The need for revenge unjustified, women in battle is a big no no and should be at home making dem sandwiches, and finally Pedro Pasquel's character crapping on masculinity.
The lot of them seem to be complaining about the same issue. If you watch enough of them it sort of become formulaic on the dream movie they want to see.
They allude to it. Saying women should be kept far away from battle and the men are supposed to do the dirty work. What is a woman to do then but wait at home, do nothing? They'd be making dem sandwiches and patching the hubby up after giving the ravishing smecks he rightly thinks he deserves after a hard fought battle.
I found the response from YouTube’s White male reviewers profoundly disappointing. Their criticisms barely scratched the surface, and their lukewarm verdict — that the movie was merely mediocre — was a pathetic cop-out.
Where was the outrage over the woke nonsense crammed into this film? Female warriors, Black New Yorkers absurdly cast as Macrinus — roles they have no business playing — these choices aren’t just laughable; they’re insulting. And then there’s the glaring absence of strong, memorable White male leads.
Equity — the insidious 'E' in DEI — is the reason for this erasure. Strong White male characters have been systematically 'de-centered,' forced to share the spotlight with minorities or, worse, overshadowed entirely. In some cases, they’re excluded altogether. The fact that these reviewers failed to call out this blatant pandering with the anger it deserves is disappointing.
I don't what the "white male reviewers" say but yeah, Macrinus wouldn't have been black, but he would've been dark-skinned and North African.

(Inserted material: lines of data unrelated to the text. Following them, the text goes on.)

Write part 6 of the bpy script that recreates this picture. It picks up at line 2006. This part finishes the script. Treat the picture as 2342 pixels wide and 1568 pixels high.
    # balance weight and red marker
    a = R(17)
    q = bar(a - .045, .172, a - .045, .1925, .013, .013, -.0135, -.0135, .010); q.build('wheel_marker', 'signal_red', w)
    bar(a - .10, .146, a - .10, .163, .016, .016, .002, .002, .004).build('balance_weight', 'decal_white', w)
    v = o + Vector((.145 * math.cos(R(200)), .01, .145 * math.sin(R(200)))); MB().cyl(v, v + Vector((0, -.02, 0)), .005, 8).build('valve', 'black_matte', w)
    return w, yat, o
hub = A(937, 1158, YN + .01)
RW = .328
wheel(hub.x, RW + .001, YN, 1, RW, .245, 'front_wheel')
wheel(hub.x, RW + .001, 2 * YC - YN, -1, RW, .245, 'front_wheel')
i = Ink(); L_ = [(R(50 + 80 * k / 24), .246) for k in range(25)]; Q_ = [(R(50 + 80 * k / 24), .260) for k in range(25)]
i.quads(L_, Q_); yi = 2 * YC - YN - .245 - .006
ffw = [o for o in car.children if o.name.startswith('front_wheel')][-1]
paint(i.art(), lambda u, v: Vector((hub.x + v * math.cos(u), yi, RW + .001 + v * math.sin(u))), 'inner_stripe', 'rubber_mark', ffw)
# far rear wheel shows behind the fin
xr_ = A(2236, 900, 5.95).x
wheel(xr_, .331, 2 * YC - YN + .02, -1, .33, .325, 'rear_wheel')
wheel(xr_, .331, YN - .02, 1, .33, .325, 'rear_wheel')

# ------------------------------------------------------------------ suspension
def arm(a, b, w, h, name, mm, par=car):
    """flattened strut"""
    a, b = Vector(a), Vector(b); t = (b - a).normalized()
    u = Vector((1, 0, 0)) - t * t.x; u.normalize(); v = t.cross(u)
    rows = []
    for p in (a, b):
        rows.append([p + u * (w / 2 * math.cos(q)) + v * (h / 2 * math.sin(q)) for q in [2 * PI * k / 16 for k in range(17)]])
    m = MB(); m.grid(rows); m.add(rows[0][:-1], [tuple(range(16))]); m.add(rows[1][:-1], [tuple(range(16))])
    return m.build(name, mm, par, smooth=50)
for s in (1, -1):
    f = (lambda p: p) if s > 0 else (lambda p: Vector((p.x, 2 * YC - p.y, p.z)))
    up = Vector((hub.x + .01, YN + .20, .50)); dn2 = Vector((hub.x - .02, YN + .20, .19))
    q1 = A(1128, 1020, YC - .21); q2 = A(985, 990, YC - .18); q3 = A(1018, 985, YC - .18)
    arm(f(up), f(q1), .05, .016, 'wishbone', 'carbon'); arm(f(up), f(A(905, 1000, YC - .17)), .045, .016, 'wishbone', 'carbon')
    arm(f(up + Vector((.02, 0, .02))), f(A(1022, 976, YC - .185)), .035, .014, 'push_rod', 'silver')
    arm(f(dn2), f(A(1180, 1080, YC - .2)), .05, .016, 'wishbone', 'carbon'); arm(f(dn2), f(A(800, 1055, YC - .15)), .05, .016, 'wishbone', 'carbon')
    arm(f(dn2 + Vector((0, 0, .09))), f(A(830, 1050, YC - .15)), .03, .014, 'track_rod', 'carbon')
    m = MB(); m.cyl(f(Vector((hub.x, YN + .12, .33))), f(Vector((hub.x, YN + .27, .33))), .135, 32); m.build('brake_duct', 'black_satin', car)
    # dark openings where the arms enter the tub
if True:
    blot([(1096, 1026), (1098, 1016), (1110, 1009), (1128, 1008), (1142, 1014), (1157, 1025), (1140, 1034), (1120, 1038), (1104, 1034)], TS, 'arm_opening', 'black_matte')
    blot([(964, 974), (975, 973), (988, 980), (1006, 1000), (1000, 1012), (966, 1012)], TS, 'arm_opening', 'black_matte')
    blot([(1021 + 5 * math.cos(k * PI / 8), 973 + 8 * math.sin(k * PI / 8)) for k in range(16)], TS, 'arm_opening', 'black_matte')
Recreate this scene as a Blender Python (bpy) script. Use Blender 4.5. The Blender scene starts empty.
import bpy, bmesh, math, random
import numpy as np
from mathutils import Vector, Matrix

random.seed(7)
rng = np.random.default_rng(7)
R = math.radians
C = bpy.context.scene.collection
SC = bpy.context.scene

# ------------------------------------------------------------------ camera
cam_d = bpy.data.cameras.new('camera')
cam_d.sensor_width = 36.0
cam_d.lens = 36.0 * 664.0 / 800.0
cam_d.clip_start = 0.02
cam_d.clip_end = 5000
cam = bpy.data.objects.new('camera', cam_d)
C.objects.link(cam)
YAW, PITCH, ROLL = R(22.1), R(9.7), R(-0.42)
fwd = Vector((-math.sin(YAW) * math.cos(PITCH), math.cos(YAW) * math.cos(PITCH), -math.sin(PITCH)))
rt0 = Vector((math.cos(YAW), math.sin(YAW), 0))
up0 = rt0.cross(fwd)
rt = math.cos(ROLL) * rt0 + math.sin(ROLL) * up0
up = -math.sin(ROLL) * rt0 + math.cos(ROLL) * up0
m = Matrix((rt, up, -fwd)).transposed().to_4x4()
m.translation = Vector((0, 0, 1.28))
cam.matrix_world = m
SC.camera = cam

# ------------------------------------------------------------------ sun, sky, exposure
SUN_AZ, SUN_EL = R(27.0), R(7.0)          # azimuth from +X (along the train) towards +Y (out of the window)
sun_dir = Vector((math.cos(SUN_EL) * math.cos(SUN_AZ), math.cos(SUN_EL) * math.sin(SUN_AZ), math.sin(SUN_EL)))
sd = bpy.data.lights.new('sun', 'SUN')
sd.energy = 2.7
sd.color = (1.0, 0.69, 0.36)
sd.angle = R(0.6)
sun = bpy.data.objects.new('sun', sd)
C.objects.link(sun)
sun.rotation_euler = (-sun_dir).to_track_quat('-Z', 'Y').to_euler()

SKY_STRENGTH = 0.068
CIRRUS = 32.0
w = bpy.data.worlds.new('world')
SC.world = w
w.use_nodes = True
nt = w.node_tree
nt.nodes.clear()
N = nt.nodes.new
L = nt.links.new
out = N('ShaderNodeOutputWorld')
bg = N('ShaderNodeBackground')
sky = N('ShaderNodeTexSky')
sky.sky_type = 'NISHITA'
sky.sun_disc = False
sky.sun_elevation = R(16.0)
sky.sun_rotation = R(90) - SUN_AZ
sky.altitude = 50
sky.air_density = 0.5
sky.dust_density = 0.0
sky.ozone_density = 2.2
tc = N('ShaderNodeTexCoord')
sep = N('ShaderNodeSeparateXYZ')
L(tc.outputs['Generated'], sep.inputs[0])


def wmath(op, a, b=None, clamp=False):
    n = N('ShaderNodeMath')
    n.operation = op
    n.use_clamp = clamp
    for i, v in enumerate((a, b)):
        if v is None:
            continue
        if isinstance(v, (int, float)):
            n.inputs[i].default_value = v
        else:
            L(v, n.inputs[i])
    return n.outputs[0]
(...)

Someone like the guy playing Ravi might've fit better in that particular aspect - but Hollywood isn't a institute of historians doing the most accurate depictions for our education. Denzel Washington has a major pull factor it's not like you could just swap around top tier celebrities like that and get someone else.
I don't know about the "female warrior". It was only one woman, in a land where she and her husband already were foreigners. It's not like she had much of a fate without him.
BOTH protagonists were literally strong white men. Acasius was a disgruntled general not content with men's lives being wasted in conquest. Lucius was a warrior, gladiator, and rebel commander who constantly participated in battles and in the end, led his own legion towards a revolution. The movie also mythologizes Maximus a lot too.